§ **Exercise task**
Set the data down again, exactly as it reads, but without the pictures.

§ **Material**
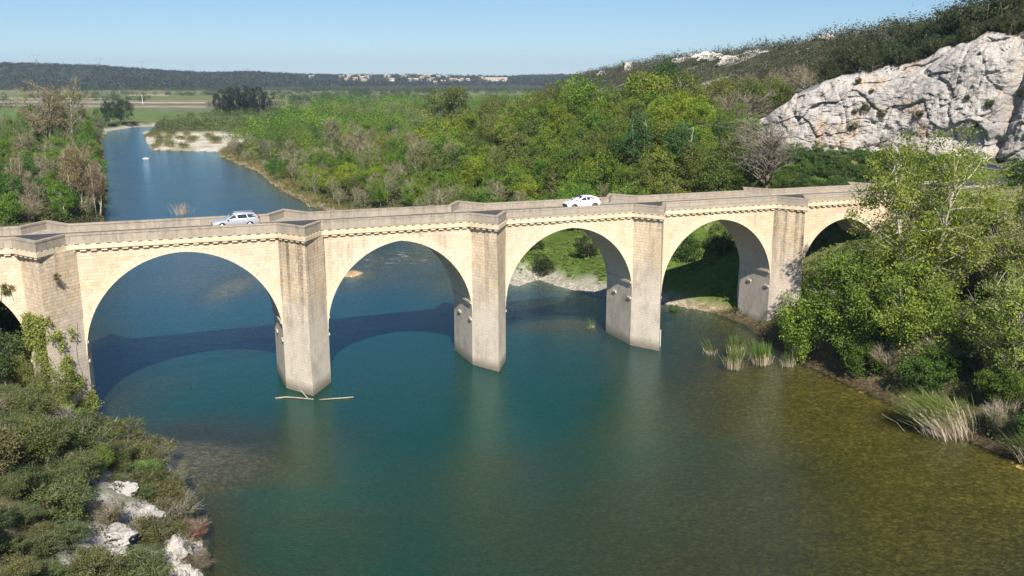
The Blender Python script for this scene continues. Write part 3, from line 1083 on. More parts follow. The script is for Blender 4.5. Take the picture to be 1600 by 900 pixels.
def make_car(spec, loc, rz_, label, cat):
    car = empty(spec['name'], loc, rz_, label, cat)
    paint = simple(spec['name'] + '_paint', spec['paint'], 0.32, spec.get('metal', 0.0), 0.5, coat=0.8)
    # x forward, y left, z up; stations of the lower body: x, floor, waistline, half width
    def ring(x, z0, z1, w):
        zm = z0 + (z1 - z0) * 0.55
        return [(x, -w * 0.86, z0), (x, -w * 0.97, z0 + 0.10), (x, -w, zm), (x, -w * 0.965, z1 - 0.06), (x, -w * 0.86, z1), (x, -w * 0.4, z1 + 0.02),
                (x, w * 0.4, z1 + 0.02), (x, w * 0.86, z1), (x, w * 0.965, z1 - 0.06), (x, w, zm), (x, w * 0.97, z0 + 0.10), (x, w * 0.86, z0)]
    mb = MB()
    loft(mb, [ring(*s) for s in spec['body']])
    body = mb.build('body', paint, car, smooth=True)
    md = body.modifiers.new('split', 'EDGE_SPLIT')
    md.split_angle = R(42)
    # cabin: x, base z, roof z, base half width, roof half width
    mb = MB()
    def cring(x, z0, z1, w0, w1):
        zr = max(z1, z0 + 0.02)
        return [(x, -w0, z0), (x, -w1, zr - 0.045), (x, -w1 * 0.86, zr), (x, 0, zr + 0.025), (x, w1 * 0.86, zr), (x, w1, zr - 0.045), (x, w0, z0)]
    loft(mb, [cring(*s) for s in spec['cabin']])
    cab = mb.build('cabin', paint, car, smooth=True)
    md = cab.modifiers.new('split', 'EDGE_SPLIT')
    md.split_angle = R(35)
    def side_at(x, f):
        cs = sorted(spec['cabin'])
        xs = [c[0] for c in cs]
        z0, z1, w0, w1 = (float(np.interp(x, xs, [c[i] for c in cs])) for i in (1, 2, 3, 4))
        z1 = max(z1, z0 + 0.02) - 0.045
        return z0 + (z1 - z0) * f, w0 + (w1 - w0) * f
    for poly in spec['windows']:
        for sgn in (-1, 1):
            vs = []
            for x, z in poly:
                cs = sorted(spec['cabin'])
                xs = [c[0] for c in cs]
                z0, z1, w0, w1 = (float(np.interp(x, xs, [c[i] for c in cs])) for i in (1, 2, 3, 4))
                z1 = max(z1, z0 + 0.02) - 0.045
                f = min(max((z - z0) / max(z1 - z0, 0.01), 0), 1)
                vs.append((x, sgn * (w0 + (w1 - w0) * f + 0.012), z))
            mb = MB()
            mb.add(vs if sgn > 0 else vs[::-1], [tuple(range(len(vs)))])
            mb.build('window', glass, car)
    for nm, quad in (('windscreen', spec['windscreen']), ('rear_window', spec['rear_window'])):
        (xa, za, wa), (xb, zb, wb) = quad
        mb = MB()
        mb.quad((xa, -wa, za), (xa, wa, za), (xb, wb, zb), (xb, -wb, zb))
        mb.build(nm, glass, car)
    for x in spec['axles']:
        for sgn in (-1, 1):
            w = spec['half_width']
            r = spec['wheel_r']
            mb = MB()
            pts = []
            for i in range(15):
                a = math.pi * i / 14
                pts.append((x + (r + 0.06) * math.cos(a), r + (r + 0.06) * math.sin(a)))
            pts = [(p[0], max(p[1], 0.26)) for p in pts]
            mb.add([(p[0], sgn * (w + 0.004), p[1]) for p in pts], [tuple(range(15)) if sgn < 0 else tuple(range(15))[::-1]])
            mb.build('wheel_arch', black_m, car)
            mb = MB()
            mb.tube([(x, sgn * (w - 0.19), r), (x, sgn * (w - 0.16), r), (x, sgn * (w - 0.0), r), (x, sgn * (w + 0.02), r)], [r * 0.93, r, r, r * 0.92], 24)
            wh_ = mb.build('wheel', tyre_m, car)
            mb = MB()
            mb.tube([(x, sgn * (w + 0.021), r), (x, sgn * (w + 0.034), r)], [r * 0.7, r * 0.62], 20)
            for q in range(5):
                a = 2 * math.pi * q / 5
                mb.bar((x, sgn * (w + 0.04), r), (x + r * 0.6 * math.cos(a), sgn * (w + 0.04), r + r * 0.6 * math.sin(a)), 0.06)
            mb.build('rim', rim_d if spec.get('dark_rim') else rim_m, wh_)
    for sgn in (-1, 1):
        hx, hy, hz = spec['headlight']
        mb = MB()
        mb.add([(hx + 0.10, sgn * (hy - 0.26), hz - 0.10), (hx - 0.10, sgn * (hy + 0.02), hz - 0.05), (hx - 0.42, sgn * (hy + 0.045), hz + 0.09), (hx - 0.18, sgn * (hy - 0.20), hz + 0.10)],
               [(0, 1, 2, 3) if sgn > 0 else (3, 2, 1, 0)])
        mb.build('headlight', lamp_m, car)
        tx, ty, tz = spec['tail']
        mb = MB()
        mb.box(tx - 0.03, tx + 0.16, min(sgn * ty, sgn * (ty - 0.2)), max(sgn * ty, sgn * (ty - 0.2)), tz - 0.18, tz + 0.18)
        mb.build('tail_light', tail_m, car)
        mx, my, mz = spec['mirror']
        mb = MB()
        mb.tube([(mx, sgn * (my - 0.05), mz - 0.02), (mx, sgn * (my + 0.08), mz), (mx, sgn * (my + 0.20), mz)], [0.05, 0.10, 0.075], 8)
        mb.build('mirror', paint, car, smooth=True)
        if spec.get('rails'):
            x0, x1, yr, zr_ = spec['rails']
            mb = MB()
            mb.tube([(x0, sgn * yr, zr_ - 0.06), (x0 - 0.12, sgn * yr, zr_), (x1 + 0.12, sgn * yr, zr_), (x1, sgn * yr, zr_ - 0.06)], [0.022] * 4, 6)
            mb.build('roof_rail', rim_m, car)
    mb = MB()
    gx0, gz0, gw = spec['grille']
    mb.box(gx0 - 0.03, gx0 + 0.03, -gw, gw, gz0 - 0.13, gz0 + 0.13)
    mb.build('grille', black_m, car)
    mb = MB()
    a0, a1 = spec['body'][0][0], spec['body'][-1][0]
    mb.box(min(a0, a1) + 0.2, max(a0, a1) - 0.2, -spec['half_width'] * 0.9, spec['half_width'] * 0.9, 0.17, 0.245)
    mb.build('underbody', black_m, car)
    return car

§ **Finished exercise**
The Blender Python script for this scene continues. Write part 3, from line 1083 on. More parts follow. The script is for Blender 4.5. Take the picture to be 1600 by 900 pixels.
def make_car(spec, loc, rz_, label, cat):
    car = empty(spec['name'], loc, rz_, label, cat)
    paint = simple(spec['name'] + '_paint', spec['paint'], 0.32, spec.get('metal', 0.0), 0.5, coat=0.8)
    # x forward, y left, z up; stations of the lower body: x, floor, waistline, half width
    def ring(x, z0, z1, w):
        zm = z0 + (z1 - z0) * 0.55
        return [(x, -w * 0.86, z0), (x, -w * 0.97, z0 + 0.10), (x, -w, zm), (x, -w * 0.965, z1 - 0.06), (x, -w * 0.86, z1), (x, -w * 0.4, z1 + 0.02),
                (x, w * 0.4, z1 + 0.02), (x, w * 0.86, z1), (x, w * 0.965, z1 - 0.06), (x, w, zm), (x, w * 0.97, z0 + 0.10), (x, w * 0.86, z0)]
    mb = MB()
    loft(mb, [ring(*s) for s in spec['body']])
    body = mb.build('body', paint, car, smooth=True)
    md = body.modifiers.new('split', 'EDGE_SPLIT')
    md.split_angle = R(42)
    # cabin: x, base z, roof z, base half width, roof half width
    mb = MB()
    def cring(x, z0, z1, w0, w1):
        zr = max(z1, z0 + 0.02)
        return [(x, -w0, z0), (x, -w1, zr - 0.045), (x, -w1 * 0.86, zr), (x, 0, zr + 0.025), (x, w1 * 0.86, zr), (x, w1, zr - 0.045), (x, w0, z0)]
    loft(mb, [cring(*s) for s in spec['cabin']])
    cab = mb.build('cabin', paint, car, smooth=True)
    md = cab.modifiers.new('split', 'EDGE_SPLIT')
    md.split_angle = R(35)
    def side_at(x, f):
        cs = sorted(spec['cabin'])
        xs = [c[0] for c in cs]
        z0, z1, w0, w1 = (float(np.interp(x, xs, [c[i] for c in cs])) for i in (1, 2, 3, 4))
        z1 = max(z1, z0 + 0.02) - 0.045
        return z0 + (z1 - z0) * f, w0 + (w1 - w0) * f
    for poly in spec['windows']:
        for sgn in (-1, 1):
            vs = []
            for x, z in poly:
                cs = sorted(spec['cabin'])
                xs = [c[0] for c in cs]
                z0, z1, w0, w1 = (float(np.interp(x, xs, [c[i] for c in cs])) for i in (1, 2, 3, 4))
                z1 = max(z1, z0 + 0.02) - 0.045
                f = min(max((z - z0) / max(z1 - z0, 0.01), 0), 1)
                vs.append((x, sgn * (w0 + (w1 - w0) * f + 0.012), z))
            mb = MB()
            mb.add(vs if sgn > 0 else vs[::-1], [tuple(range(len(vs)))])
            mb.build('window', glass, car)
    for nm, quad in (('windscreen', spec['windscreen']), ('rear_window', spec['rear_window'])):
        (xa, za, wa), (xb, zb, wb) = quad
        mb = MB()
        mb.quad((xa, -wa, za), (xa, wa, za), (xb, wb, zb), (xb, -wb, zb))
        mb.build(nm, glass, car)
    for x in spec['axles']:
        for sgn in (-1, 1):
            w = spec['half_width']
            r = spec['wheel_r']
            mb = MB()
            pts = []
            for i in range(15):
                a = math.pi * i / 14
                pts.append((x + (r + 0.06) * math.cos(a), r + (r + 0.06) * math.sin(a)))
            pts = [(p[0], max(p[1], 0.26)) for p in pts]
            mb.add([(p[0], sgn * (w + 0.004), p[1]) for p in pts], [tuple(range(15)) if sgn < 0 else tuple(range(15))[::-1]])
            mb.build('wheel_arch', black_m, car)
            mb = MB()
            mb.tube([(x, sgn * (w - 0.19), r), (x, sgn * (w - 0.16), r), (x, sgn * (w - 0.0), r), (x, sgn * (w + 0.02), r)], [r * 0.93, r, r, r * 0.92], 24)
            wh_ = mb.build('wheel', tyre_m, car)
            mb = MB()
            mb.tube([(x, sgn * (w + 0.021), r), (x, sgn * (w + 0.034), r)], [r * 0.7, r * 0.62], 20)
            for q in range(5):
                a = 2 * math.pi * q / 5
                mb.bar((x, sgn * (w + 0.04), r), (x + r * 0.6 * math.cos(a), sgn * (w + 0.04), r + r * 0.6 * math.sin(a)), 0.06)
            mb.build('rim', rim_d if spec.get('dark_rim') else rim_m, wh_)
    for sgn in (-1, 1):
        hx, hy, hz = spec['headlight']
        mb = MB()
        mb.add([(hx + 0.10, sgn * (hy - 0.26), hz - 0.10), (hx - 0.10, sgn * (hy + 0.02), hz - 0.05), (hx - 0.42, sgn * (hy + 0.045), hz + 0.09), (hx - 0.18, sgn * (hy - 0.20), hz + 0.10)],
               [(0, 1, 2, 3) if sgn > 0 else (3, 2, 1, 0)])
        mb.build('headlight', lamp_m, car)
        tx, ty, tz = spec['tail']
        mb = MB()
        mb.box(tx - 0.03, tx + 0.16, min(sgn * ty, sgn * (ty - 0.2)), max(sgn * ty, sgn * (ty - 0.2)), tz - 0.18, tz + 0.18)
        mb.build('tail_light', tail_m, car)
        mx, my, mz = spec['mirror']
        mb = MB()
        mb.tube([(mx, sgn * (my - 0.05), mz - 0.02), (mx, sgn * (my + 0.08), mz), (mx, sgn * (my + 0.20), mz)], [0.05, 0.10, 0.075], 8)
        mb.build('mirror', paint, car, smooth=True)
        if spec.get('rails'):
            x0, x1, yr, zr_ = spec['rails']
            mb = MB()
            mb.tube([(x0, sgn * yr, zr_ - 0.06), (x0 - 0.12, sgn * yr, zr_), (x1 + 0.12, sgn * yr, zr_), (x1, sgn * yr, zr_ - 0.06)], [0.022] * 4, 6)
            mb.build('roof_rail', rim_m, car)
    mb = MB()
    gx0, gz0, gw = spec['grille']
    mb.box(gx0 - 0.03, gx0 + 0.03, -gw, gw, gz0 - 0.13, gz0 + 0.13)
    mb.build('grille', black_m, car)
    mb = MB()
    a0, a1 = spec['body'][0][0], spec['body'][-1][0]
    mb.box(min(a0, a1) + 0.2, max(a0, a1) - 0.2, -spec['half_width'] * 0.9, spec['half_width'] * 0.9, 0.17, 0.245)
    mb.build('underbody', black_m, car)
    return car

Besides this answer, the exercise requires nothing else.